What to do:
Output, word for word, every line from the start of the listing down to and including the line that contains "return CAM + pixdir(px, py) * (d / FPX)"; include nothing else.

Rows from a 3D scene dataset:
>> Start

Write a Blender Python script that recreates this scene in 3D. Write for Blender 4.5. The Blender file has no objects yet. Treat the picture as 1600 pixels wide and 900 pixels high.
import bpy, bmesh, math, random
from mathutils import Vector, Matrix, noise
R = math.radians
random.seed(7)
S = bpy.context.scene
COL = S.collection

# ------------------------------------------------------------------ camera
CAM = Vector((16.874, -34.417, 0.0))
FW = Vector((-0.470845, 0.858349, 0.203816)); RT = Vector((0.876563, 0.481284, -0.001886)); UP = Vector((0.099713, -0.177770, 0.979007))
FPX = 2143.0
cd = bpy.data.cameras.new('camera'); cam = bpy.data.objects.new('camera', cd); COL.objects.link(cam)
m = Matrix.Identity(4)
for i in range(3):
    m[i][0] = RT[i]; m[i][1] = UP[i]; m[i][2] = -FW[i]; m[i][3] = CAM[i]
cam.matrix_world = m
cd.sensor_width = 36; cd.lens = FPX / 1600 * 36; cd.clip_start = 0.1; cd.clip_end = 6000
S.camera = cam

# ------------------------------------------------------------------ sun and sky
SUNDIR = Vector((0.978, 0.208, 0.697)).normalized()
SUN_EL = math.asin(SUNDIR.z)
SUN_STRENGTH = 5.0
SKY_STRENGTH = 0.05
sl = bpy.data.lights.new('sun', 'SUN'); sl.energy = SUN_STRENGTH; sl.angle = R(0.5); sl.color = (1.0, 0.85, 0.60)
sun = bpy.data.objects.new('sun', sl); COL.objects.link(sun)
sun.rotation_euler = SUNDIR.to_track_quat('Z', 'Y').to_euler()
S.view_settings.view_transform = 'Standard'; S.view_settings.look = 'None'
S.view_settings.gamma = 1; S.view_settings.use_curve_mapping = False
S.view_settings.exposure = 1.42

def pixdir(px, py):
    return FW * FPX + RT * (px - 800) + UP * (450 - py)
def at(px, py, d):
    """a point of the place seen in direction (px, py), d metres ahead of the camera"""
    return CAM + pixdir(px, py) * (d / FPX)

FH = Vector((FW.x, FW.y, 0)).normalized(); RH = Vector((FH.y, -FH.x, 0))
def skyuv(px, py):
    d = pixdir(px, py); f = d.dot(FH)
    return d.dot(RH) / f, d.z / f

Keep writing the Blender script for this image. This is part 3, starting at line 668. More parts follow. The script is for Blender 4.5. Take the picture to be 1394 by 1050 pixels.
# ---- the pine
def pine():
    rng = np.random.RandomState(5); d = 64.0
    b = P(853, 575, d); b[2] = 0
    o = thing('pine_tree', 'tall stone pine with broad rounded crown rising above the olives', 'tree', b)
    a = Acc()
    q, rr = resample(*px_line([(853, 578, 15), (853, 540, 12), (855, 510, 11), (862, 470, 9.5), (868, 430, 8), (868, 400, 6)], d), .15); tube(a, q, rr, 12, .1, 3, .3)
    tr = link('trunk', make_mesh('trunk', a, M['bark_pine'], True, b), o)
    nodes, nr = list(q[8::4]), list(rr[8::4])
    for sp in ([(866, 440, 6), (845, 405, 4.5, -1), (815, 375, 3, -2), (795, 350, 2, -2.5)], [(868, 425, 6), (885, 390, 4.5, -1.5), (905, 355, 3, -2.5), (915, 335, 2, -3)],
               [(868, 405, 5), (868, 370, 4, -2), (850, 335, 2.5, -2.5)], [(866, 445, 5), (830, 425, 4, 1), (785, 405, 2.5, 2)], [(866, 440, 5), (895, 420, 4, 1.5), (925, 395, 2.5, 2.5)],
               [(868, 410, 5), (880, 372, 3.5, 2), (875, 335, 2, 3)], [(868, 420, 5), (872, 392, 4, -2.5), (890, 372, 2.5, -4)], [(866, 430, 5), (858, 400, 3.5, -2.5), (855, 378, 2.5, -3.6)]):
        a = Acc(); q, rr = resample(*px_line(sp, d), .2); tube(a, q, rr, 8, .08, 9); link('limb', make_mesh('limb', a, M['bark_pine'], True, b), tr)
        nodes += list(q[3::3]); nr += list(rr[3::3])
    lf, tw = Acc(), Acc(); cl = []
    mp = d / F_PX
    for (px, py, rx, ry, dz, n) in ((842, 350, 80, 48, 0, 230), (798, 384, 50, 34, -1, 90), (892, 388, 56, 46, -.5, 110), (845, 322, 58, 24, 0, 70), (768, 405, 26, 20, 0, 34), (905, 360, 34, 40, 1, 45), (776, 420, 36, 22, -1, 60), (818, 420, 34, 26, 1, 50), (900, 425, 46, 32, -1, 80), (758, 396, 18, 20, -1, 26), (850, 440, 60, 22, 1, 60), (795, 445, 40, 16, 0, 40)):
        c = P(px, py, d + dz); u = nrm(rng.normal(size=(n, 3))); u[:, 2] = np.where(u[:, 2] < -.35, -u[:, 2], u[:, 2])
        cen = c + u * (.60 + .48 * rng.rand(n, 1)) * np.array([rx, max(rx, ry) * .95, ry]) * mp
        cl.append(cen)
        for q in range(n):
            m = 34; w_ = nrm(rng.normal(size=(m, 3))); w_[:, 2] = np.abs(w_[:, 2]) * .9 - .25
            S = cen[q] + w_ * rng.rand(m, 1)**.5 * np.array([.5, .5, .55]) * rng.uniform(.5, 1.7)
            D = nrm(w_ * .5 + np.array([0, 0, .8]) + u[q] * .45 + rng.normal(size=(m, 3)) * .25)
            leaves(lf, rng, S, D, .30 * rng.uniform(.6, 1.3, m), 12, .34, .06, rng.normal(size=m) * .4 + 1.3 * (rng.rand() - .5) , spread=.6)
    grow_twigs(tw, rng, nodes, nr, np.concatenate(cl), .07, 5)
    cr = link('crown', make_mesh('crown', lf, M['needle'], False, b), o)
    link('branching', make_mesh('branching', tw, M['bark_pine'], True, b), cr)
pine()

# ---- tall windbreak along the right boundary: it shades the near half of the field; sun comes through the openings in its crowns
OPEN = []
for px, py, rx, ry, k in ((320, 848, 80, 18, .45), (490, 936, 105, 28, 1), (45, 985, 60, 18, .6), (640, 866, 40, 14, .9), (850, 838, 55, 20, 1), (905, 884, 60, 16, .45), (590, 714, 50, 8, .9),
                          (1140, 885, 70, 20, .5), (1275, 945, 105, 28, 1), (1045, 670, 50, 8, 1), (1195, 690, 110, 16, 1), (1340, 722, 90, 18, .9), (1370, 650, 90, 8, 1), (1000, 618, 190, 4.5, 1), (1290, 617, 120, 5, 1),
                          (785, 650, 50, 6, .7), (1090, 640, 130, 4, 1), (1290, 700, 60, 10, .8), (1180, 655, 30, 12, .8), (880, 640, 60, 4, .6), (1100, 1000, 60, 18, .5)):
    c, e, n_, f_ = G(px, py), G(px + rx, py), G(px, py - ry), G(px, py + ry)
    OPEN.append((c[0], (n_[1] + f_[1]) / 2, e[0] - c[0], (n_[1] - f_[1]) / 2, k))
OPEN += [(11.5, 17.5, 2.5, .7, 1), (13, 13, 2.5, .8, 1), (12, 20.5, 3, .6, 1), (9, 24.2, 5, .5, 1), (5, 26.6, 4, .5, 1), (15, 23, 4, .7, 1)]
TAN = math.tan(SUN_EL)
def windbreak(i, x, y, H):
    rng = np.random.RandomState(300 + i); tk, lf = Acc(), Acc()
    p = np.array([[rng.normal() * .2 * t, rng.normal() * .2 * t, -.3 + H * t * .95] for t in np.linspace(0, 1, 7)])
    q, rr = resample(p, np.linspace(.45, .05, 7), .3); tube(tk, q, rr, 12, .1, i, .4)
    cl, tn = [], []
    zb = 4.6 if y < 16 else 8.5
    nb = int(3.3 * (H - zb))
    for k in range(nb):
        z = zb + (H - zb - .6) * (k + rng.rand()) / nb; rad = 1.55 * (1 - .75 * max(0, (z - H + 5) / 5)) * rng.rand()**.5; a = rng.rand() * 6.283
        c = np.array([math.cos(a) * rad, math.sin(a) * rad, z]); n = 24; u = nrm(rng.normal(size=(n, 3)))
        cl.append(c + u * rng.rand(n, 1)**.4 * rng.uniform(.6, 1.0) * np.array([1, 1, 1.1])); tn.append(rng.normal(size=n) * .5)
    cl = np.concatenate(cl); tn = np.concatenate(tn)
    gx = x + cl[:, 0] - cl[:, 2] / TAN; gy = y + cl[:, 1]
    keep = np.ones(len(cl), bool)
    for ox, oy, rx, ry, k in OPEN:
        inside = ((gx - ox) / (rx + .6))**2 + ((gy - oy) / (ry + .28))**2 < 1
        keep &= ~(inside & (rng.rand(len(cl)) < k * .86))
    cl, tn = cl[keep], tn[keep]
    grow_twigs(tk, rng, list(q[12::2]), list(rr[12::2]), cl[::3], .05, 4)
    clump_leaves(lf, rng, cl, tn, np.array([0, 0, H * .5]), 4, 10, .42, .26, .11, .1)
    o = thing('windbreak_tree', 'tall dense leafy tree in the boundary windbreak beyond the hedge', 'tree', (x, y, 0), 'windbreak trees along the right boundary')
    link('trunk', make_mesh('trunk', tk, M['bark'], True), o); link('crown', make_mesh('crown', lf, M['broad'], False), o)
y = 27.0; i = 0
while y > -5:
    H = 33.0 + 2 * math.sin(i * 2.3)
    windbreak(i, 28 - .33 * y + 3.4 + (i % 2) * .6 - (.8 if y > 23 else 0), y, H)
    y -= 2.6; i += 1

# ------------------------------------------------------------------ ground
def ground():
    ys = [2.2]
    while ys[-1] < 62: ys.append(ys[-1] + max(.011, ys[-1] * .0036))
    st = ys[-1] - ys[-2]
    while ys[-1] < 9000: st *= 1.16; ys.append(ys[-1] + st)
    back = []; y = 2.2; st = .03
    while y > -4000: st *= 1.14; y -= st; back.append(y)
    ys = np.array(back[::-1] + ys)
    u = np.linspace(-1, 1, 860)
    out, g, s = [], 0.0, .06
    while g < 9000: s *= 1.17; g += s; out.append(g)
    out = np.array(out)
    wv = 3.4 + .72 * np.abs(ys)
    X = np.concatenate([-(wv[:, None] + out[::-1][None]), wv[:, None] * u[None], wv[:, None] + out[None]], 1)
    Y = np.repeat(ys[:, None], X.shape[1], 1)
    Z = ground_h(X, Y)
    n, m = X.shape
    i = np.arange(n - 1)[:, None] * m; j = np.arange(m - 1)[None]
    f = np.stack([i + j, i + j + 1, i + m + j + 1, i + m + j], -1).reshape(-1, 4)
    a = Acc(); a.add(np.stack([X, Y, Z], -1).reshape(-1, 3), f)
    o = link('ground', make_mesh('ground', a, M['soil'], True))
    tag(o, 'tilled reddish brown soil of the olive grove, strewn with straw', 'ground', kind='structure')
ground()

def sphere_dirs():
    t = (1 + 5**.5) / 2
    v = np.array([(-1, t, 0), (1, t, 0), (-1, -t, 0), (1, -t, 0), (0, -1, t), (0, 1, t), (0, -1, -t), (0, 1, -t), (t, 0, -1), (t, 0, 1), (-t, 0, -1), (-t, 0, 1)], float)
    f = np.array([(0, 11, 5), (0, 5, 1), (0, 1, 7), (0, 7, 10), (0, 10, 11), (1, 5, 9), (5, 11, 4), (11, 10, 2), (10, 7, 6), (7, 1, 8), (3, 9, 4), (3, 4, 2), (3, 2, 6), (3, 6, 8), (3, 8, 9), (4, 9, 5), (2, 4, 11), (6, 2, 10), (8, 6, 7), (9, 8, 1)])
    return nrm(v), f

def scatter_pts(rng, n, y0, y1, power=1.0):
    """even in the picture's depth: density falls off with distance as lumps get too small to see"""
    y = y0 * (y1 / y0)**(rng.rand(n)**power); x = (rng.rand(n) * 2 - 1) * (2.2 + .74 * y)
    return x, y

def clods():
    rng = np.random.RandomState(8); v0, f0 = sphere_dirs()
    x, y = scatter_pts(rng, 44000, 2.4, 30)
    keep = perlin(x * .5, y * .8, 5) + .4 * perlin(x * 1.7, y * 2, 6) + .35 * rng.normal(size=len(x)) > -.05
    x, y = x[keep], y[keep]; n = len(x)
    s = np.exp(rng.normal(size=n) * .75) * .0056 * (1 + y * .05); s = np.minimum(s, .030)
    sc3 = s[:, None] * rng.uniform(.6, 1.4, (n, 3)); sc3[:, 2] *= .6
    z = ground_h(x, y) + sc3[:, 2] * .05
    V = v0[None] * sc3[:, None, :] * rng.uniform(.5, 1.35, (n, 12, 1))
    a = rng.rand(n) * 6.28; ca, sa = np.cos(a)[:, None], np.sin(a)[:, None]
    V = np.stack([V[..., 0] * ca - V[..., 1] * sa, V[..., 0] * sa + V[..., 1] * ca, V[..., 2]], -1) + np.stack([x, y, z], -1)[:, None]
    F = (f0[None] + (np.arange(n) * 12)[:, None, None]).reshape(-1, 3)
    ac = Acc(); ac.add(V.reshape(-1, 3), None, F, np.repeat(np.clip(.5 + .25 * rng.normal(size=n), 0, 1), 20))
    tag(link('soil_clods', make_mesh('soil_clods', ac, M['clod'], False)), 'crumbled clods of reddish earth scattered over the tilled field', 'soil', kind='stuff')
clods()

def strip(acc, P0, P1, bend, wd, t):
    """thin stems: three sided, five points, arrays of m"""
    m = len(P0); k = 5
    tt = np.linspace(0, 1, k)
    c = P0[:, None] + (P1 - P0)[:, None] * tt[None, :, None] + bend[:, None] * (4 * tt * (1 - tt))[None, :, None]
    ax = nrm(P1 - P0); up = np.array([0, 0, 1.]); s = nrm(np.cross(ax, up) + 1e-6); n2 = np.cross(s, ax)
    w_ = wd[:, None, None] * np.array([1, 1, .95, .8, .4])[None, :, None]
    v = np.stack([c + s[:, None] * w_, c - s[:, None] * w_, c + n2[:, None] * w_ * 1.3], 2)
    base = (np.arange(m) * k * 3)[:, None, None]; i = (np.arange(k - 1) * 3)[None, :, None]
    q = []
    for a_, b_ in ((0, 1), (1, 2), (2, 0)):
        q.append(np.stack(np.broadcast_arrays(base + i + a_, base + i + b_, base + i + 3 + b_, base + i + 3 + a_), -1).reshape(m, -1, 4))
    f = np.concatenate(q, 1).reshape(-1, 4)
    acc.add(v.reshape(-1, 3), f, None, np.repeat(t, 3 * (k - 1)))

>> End

Task answer:
Write a Blender Python script that recreates this scene in 3D. Write for Blender 4.5. The Blender file has no objects yet. Treat the picture as 1600 pixels wide and 900 pixels high.
import bpy, bmesh, math, random
from mathutils import Vector, Matrix, noise
R = math.radians
random.seed(7)
S = bpy.context.scene
COL = S.collection

# ------------------------------------------------------------------ camera
CAM = Vector((16.874, -34.417, 0.0))
FW = Vector((-0.470845, 0.858349, 0.203816)); RT = Vector((0.876563, 0.481284, -0.001886)); UP = Vector((0.099713, -0.177770, 0.979007))
FPX = 2143.0
cd = bpy.data.cameras.new('camera'); cam = bpy.data.objects.new('camera', cd); COL.objects.link(cam)
m = Matrix.Identity(4)
for i in range(3):
    m[i][0] = RT[i]; m[i][1] = UP[i]; m[i][2] = -FW[i]; m[i][3] = CAM[i]
cam.matrix_world = m
cd.sensor_width = 36; cd.lens = FPX / 1600 * 36; cd.clip_start = 0.1; cd.clip_end = 6000
S.camera = cam

# ------------------------------------------------------------------ sun and sky
SUNDIR = Vector((0.978, 0.208, 0.697)).normalized()
SUN_EL = math.asin(SUNDIR.z)
SUN_STRENGTH = 5.0
SKY_STRENGTH = 0.05
sl = bpy.data.lights.new('sun', 'SUN'); sl.energy = SUN_STRENGTH; sl.angle = R(0.5); sl.color = (1.0, 0.85, 0.60)
sun = bpy.data.objects.new('sun', sl); COL.objects.link(sun)
sun.rotation_euler = SUNDIR.to_track_quat('Z', 'Y').to_euler()
S.view_settings.view_transform = 'Standard'; S.view_settings.look = 'None'
S.view_settings.gamma = 1; S.view_settings.use_curve_mapping = False
S.view_settings.exposure = 1.42

def pixdir(px, py):
    return FW * FPX + RT * (px - 800) + UP * (450 - py)
def at(px, py, d):
    """a point of the place seen in direction (px, py), d metres ahead of the camera"""
    return CAM + pixdir(px, py) * (d / FPX)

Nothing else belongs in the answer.